I am new to this forum ,so hello. My son has been in trouble alot lately. In school and at home. He is 11 years old. He's been in detention for a month and dont care if he gets any more detention. He said something bad about a teacher yesturday at school. I had to pull him out of hunter safety because of it. The instuctor agreed with my decision. He yelled at the babysitter yesturday. He doesnt ever appoligise to anyone unless told to. He is on concerta at the present. We always find stuff broke and hidden away. My wife and I are fed up , bottom line. After you take something away or ground him from tv and games , its as if nothing happened. The next week or two , same crap. My wife was crying this morning because of or son. He doesnt show any remorse from what he might say or do. He was being good for a while. Just basic kid crap. Not wanting to be around your kid isnt good. I'm looking for help all over. I want him to be responsible for his actions.
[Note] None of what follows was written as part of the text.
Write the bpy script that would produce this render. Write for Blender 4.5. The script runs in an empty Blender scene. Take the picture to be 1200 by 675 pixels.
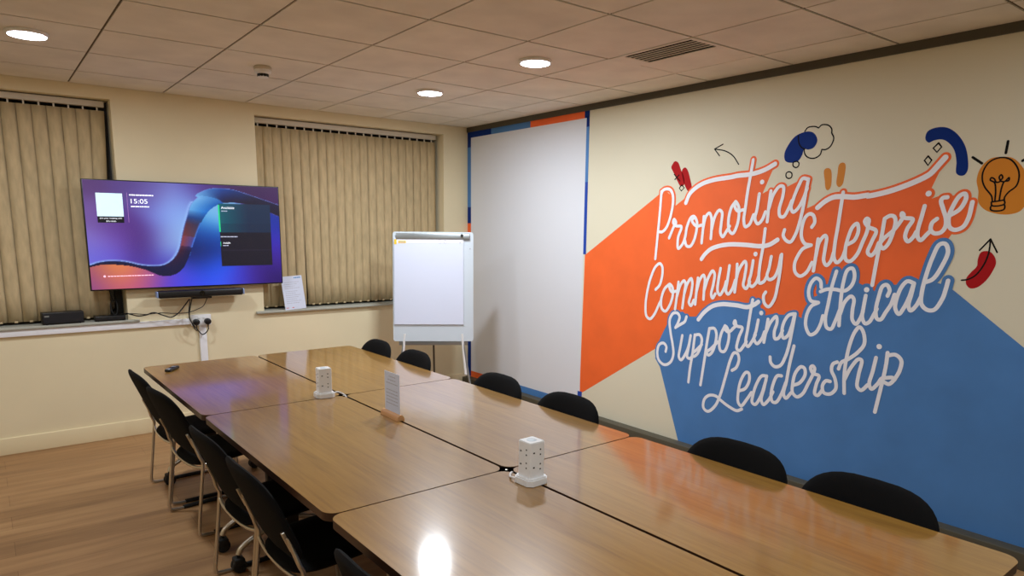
import bpy, bmesh, math, random
from mathutils import Vector, Matrix
random.seed(7)
PI=math.pi
COL=bpy.context.scene.collection
CAM_H=1.62; WX=3.95; WY=5.87; CEIL=2.59; TZ=0.745

# ------------------------------------------------------------ materials
def lin(c):
    return tuple((v/12.92 if v<=0.04045 else ((v+0.055)/1.055)**2.4) for v in [x/255 for x in c])+(1,)
def mat(name,rgb,rough=0.6,metal=0,emit=None,estr=0,coat=0,bump=0,bscale=80,var=0,vscale=6,spec=0.5,stretch=None):
    m=bpy.data.materials.new(name); m.use_nodes=True; nt=m.node_tree; b=nt.nodes['Principled BSDF']
    b.inputs['Base Color'].default_value=lin(rgb); b.inputs['Roughness'].default_value=rough
    b.inputs['Metallic'].default_value=metal; b.inputs['Specular IOR Level'].default_value=spec
    b.inputs['Coat Weight'].default_value=coat
    if emit: b.inputs['Emission Color'].default_value=lin(emit); b.inputs['Emission Strength'].default_value=estr
    if var or bump:
        tc=nt.nodes.new('ShaderNodeTexCoord'); mp=nt.nodes.new('ShaderNodeMapping')
        nt.links.new(tc.outputs['Object'],mp.inputs[0])
        if stretch: mp.inputs['Scale'].default_value=stretch
        if var:
            n=nt.nodes.new('ShaderNodeTexNoise'); n.inputs['Scale'].default_value=vscale; n.inputs['Detail'].default_value=4
            r=nt.nodes.new('ShaderNodeValToRGB'); r.color_ramp.elements[0].position=.3; r.color_ramp.elements[1].position=.7
            r.color_ramp.elements[0].color=lin([max(0,c*(1-var)) for c in rgb]); r.color_ramp.elements[1].color=lin([min(255,c*(1+var)) for c in rgb])
            nt.links.new(mp.outputs[0],n.inputs['Vector']); nt.links.new(n.outputs['Fac'],r.inputs[0]); nt.links.new(r.outputs[0],b.inputs['Base Color'])
        if bump:
            n=nt.nodes.new('ShaderNodeTexNoise'); n.inputs['Scale'].default_value=bscale; n.inputs['Detail'].default_value=3
            bp=nt.nodes.new('ShaderNodeBump'); bp.inputs['Strength'].default_value=bump; bp.inputs['Distance'].default_value=.002
            nt.links.new(mp.outputs[0],n.inputs['Vector']); nt.links.new(n.outputs['Fac'],bp.inputs['Height']); nt.links.new(bp.outputs[0],b.inputs['Normal'])
    return m
def wood(name,c0,c1,c2,scale,rough,planks=None,coat=0,coat_rough=.1):
    """streaky wood: grain along object X after scaling; planks=(length,width) adds board joints"""
    m=bpy.data.materials.new(name); m.use_nodes=True; nt=m.node_tree; N=nt.nodes; L=nt.links; b=N['Principled BSDF']
    b.inputs['Roughness'].default_value=rough; b.inputs['Coat Weight'].default_value=coat; b.inputs['Coat Roughness'].default_value=coat_rough; b.inputs['Coat IOR'].default_value=1.52
    tc=N.new('ShaderNodeTexCoord'); mp=N.new('ShaderNodeMapping'); mp.inputs['Scale'].default_value=scale
    L.new(tc.outputs['Object'],mp.inputs[0])
    n1=N.new('ShaderNodeTexNoise'); n1.inputs['Scale'].default_value=1; n1.inputs['Detail'].default_value=6; n1.inputs['Roughness'].default_value=.6; n1.inputs['Distortion'].default_value=.6
    n2=N.new('ShaderNodeTexNoise'); n2.inputs['Scale'].default_value=.22; n2.inputs['Detail'].default_value=2; n2.inputs['Distortion'].default_value=1.2
    mx=N.new('ShaderNodeMath'); mx.operation='MULTIPLY_ADD'; mx.inputs[1].default_value=.55
    m2=N.new('ShaderNodeMath'); m2.operation='MULTIPLY'; m2.inputs[1].default_value=.45
    L.new(mp.outputs[0],n1.inputs['Vector']); L.new(mp.outputs[0],n2.inputs['Vector'])
    L.new(n2.outputs['Fac'],m2.inputs[0]); L.new(n1.outputs['Fac'],mx.inputs[0]); L.new(m2.outputs[0],mx.inputs[2])
    r=N.new('ShaderNodeValToRGB'); e=r.color_ramp.elements; e[0].position=.36; e[0].color=lin(c0); e[1].position=.64; e[1].color=lin(c2)
    x=e.new(.5); x.color=lin(c1)
    L.new(mx.outputs[0],r.inputs[0]); out=r.outputs[0]
    if planks:
        bt=N.new('ShaderNodeTexBrick'); bt.offset=.37; bt.inputs['Scale'].default_value=1; bt.inputs['Mortar Size'].default_value=.0012; bt.inputs['Mortar Smooth'].default_value=.1
        bt.inputs['Brick Width'].default_value=planks[0]; bt.inputs['Row Height'].default_value=planks[1]; bt.inputs['Bias'].default_value=0
        bt.inputs['Color1'].default_value=(1,1,1,1); bt.inputs['Color2'].default_value=(.86,.84,.8,1); bt.inputs['Mortar'].default_value=(.55,.5,.45,1)
        L.new(tc.outputs['Object'],bt.inputs['Vector'])
        mm=N.new('ShaderNodeMix'); mm.data_type='RGBA'; mm.blend_type='MULTIPLY'; mm.inputs['Factor'].default_value=1
        L.new(out,mm.inputs[6]); L.new(bt.outputs['Color'],mm.inputs[7]); out=mm.outputs[2]
    L.new(out,b.inputs['Base Color'])
    return m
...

Any time he gets in trouble his excuse is I DONT KNOW. Beleive me we have tried taking things away, no tv, no xbox, dropped out of hunter safety, grounding. Any ideas would greatly be appreciated. Thanks.

Re: Very frustated

Hi Travis
When my son was about 11 or 12, I was at my wits end and felt that I just couldn't cope any longer. Our family was in an endless rut of frustration, arguments, misunderstandings and general unhappiness. When things got to rock bottom I realised that my son was after all just a child and that if anyone was going to break the cycle and change things it had to be me. He needed my help and by helping him I would ultimately be helping myself. I sat down and read everything I could about ADHD and AS and realised how differently he saw the world. When he gave his stock answer of "I don't know" it really meant that he either really didn't know or he didn't know how to express himself. So I stopped asking why he had done things and instead explained to him why he shouldn't have done it and gave him options of other ways he could have behaved instead. Always calmly. I also stopped taking things off him like computers and games because that is how he used to relax and banning him from these things just made him worse not better as he "had nothing else to loose". In fact I took the opposite view and let him "go and calm down with the computer" until he was able to come and talk calmly about something.
He also never apologised for anything because most of the time he honestly did not know what he had done wrong or at least did not mean it to be wrong at the time it happened. Quite often it would be a small mistake, he would feel bad or embarrassed as he didn't realise that he would get the reaction he did and then things would escalate and just get way out of hand until he could not back down. We eventually got around this by explaining everything, all the time. As soon as he did or said something "inappropriate" we would just quietly say "It would be better if you did/said.... as it would not hurt someones feelings" or whatever way it needed to be explained. As for broken items (lots of them as he was not always very co-ordinated) we taught him that there was no point in hiding as we would find it anyway but if he came and told us when he had broken something he would NOT get told off.
He soon became much calmer and soon learnt that when he was not sure of how to react or what to do or say about something he knew he could come and ask without fear of being told off or ridicule.
He also learnt that if he had had a very bad day that it was much better to take it out on a computer game than "Mum".
It's very hard to explain in a few words here how we changed things around and it did not happen overnight but it was so worth the effort. I am not sure if any of this will work with your son but maybe it might give you some ideas? Hope some of it can help
Kind regards
Anj

Re: Re: Very frustated

I agree with everything Anj has said. I have the same problems with my son whom also has ADHD, if asked why he would always reply "i don't know". I also don't ask why anymore but just explain why he shouldn't. Daniel is now quite calm at home although very silly at times (he is 12 by the way). This does not apply to him at school though, the teachers haven't got time or patience to deal with him. They end up telling him off in front of the class, and Daniel retaliates by having a go back, swearing, and walking out. He is also in detention most days, and now they are threatening to exclude him. I have regular meetings at school and SENCO just don't listen to me when i tell them how to deal with Dan. You may not be able to change what goes on in school, but you can make an amazing difference at home. The school will just have to put up with the behaviour if they are not prepared to listen to you.